Set down the listing below verbatim, but only from its first line through the line containing "self.poly([(u0, v0), (u1, v0), (u1, v1), (u0, v1)], col, w, g)".
━━━━━━━━
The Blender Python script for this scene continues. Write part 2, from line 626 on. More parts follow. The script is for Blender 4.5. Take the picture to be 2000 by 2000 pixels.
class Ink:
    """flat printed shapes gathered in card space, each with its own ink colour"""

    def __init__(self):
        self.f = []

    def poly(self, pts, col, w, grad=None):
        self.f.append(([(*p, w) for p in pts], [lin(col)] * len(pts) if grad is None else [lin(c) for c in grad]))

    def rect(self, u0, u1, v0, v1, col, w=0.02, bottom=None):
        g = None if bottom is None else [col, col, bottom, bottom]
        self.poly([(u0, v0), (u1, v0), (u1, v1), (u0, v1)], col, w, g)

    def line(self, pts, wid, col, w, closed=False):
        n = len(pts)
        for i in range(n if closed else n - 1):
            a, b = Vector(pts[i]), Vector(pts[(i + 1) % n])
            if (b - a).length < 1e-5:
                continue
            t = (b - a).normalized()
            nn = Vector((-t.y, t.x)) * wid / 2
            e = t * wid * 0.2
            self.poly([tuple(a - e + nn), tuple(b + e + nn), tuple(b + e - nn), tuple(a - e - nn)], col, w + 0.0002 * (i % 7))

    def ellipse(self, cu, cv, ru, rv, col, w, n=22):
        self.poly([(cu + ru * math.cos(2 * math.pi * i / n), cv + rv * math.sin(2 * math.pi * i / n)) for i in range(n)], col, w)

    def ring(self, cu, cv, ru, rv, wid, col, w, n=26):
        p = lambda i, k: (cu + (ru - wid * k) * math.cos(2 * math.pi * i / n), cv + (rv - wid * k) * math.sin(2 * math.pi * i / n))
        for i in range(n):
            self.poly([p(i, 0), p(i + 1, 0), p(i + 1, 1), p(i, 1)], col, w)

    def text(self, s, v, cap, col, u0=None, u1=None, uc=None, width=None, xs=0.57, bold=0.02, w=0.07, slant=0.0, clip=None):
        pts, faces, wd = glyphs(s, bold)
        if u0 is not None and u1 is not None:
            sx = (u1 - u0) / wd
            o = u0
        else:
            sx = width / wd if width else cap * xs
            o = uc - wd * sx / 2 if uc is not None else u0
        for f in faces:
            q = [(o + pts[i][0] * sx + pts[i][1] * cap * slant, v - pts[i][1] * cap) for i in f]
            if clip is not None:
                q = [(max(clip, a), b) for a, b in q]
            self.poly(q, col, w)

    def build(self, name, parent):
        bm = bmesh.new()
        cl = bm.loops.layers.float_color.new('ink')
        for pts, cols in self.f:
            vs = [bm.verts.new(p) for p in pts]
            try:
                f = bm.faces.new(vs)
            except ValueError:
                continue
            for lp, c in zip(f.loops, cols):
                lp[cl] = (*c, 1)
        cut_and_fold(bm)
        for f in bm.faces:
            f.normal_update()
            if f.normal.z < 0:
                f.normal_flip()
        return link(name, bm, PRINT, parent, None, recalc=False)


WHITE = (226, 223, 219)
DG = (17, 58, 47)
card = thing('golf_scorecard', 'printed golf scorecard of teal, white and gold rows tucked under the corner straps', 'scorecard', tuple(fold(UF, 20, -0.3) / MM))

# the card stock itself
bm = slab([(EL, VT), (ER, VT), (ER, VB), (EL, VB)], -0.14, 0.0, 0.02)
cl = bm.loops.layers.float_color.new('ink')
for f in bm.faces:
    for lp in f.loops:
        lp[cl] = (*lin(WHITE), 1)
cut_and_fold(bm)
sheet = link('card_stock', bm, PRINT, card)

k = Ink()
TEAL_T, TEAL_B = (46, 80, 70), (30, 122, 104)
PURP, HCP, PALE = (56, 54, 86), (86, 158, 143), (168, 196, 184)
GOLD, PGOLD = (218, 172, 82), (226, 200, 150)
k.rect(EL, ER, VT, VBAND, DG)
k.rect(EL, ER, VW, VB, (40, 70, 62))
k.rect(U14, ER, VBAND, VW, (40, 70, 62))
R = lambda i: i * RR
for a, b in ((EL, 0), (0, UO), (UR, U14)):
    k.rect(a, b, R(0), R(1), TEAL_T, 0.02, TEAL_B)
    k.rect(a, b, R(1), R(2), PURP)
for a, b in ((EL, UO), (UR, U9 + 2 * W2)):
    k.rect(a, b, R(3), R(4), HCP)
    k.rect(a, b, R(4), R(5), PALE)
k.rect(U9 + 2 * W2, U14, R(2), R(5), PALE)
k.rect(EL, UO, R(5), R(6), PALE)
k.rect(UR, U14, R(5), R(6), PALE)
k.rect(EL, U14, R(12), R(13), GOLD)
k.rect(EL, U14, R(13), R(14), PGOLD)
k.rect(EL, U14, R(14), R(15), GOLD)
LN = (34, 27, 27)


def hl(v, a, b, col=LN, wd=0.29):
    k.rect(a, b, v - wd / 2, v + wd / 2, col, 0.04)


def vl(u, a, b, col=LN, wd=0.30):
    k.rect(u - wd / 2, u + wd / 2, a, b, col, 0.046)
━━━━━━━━
* RESPONSE BELOW *
The Blender Python script for this scene continues. Write part 2, from line 626 on. More parts follow. The script is for Blender 4.5. Take the picture to be 2000 by 2000 pixels.
class Ink:
    """flat printed shapes gathered in card space, each with its own ink colour"""

    def __init__(self):
        self.f = []

    def poly(self, pts, col, w, grad=None):
        self.f.append(([(*p, w) for p in pts], [lin(col)] * len(pts) if grad is None else [lin(c) for c in grad]))

    def rect(self, u0, u1, v0, v1, col, w=0.02, bottom=None):
        g = None if bottom is None else [col, col, bottom, bottom]
        self.poly([(u0, v0), (u1, v0), (u1, v1), (u0, v1)], col, w, g)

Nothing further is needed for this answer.